Society & Culture & Entertainment Education

Five Body Safety Rules

    Rule 1

    • It is not OK to touch someone else's private body parts.

      Even if children feel uncomfortable in a situation and know that it's wrong, they don't always have the courage to stand up to an adult or someone older than them. Children have been taught from a young age to obey his or her elders. Parents have reinforced this time and time again and tell them to do what an adult tells them. This causes confusion for a child in a situation of abuse.

    Rule 2

    • It is not OK for someone to touch his or her own private body parts in front of you.

      Again, sometimes children don't see something like this as abuse. Even if the child feels weird about it and knows inside it's wrong, they sometimes doubt that it's abuse, and therefore don't tell trusted adults about what's going on.

    Rule 3

    • It is not OK for someone to ask you to touch his or her private body parts.

      Sometimes children think that if someone isn't touching them, it's technically not abuse. Even if they don't know what to think, their abuser may tell them something like this to convince them that touching someone else is OK. Because abusers are usually adults, or at least someone older than the child, they feel they have no choice but to listen.

    Rule 4

    • It is not OK for someone to ask you to take your clothes off or to take photos or videos of you with your clothes off.

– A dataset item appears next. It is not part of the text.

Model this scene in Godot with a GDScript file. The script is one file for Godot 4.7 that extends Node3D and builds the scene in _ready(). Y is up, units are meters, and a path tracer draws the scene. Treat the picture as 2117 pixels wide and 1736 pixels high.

      Adults sometimes use videos and photos to make the abuse situation more fun, or at least make it appear like a game. Young children sometimes like being photographed or on video, so adults will sometimes go along with it, enticing them by asking them to star in a movie. Though children may feel awkward or uncomfortable by being asked to be naked for the photos or video, it can still be overshadowed by the idea of doing it.

    Rule 5

    • It is not OK for someone to show you photos or videos of people without their clothes on.

      Even if parents tell their children that it's wrong for adults to touch their private parts, abusive adults may be able to convince children that looking at pictures of other people is OK because nobody is touching anyone. Children sometimes see rules as black and white without gray areas. They don't always make the connection that such photos are a form of abuse as well.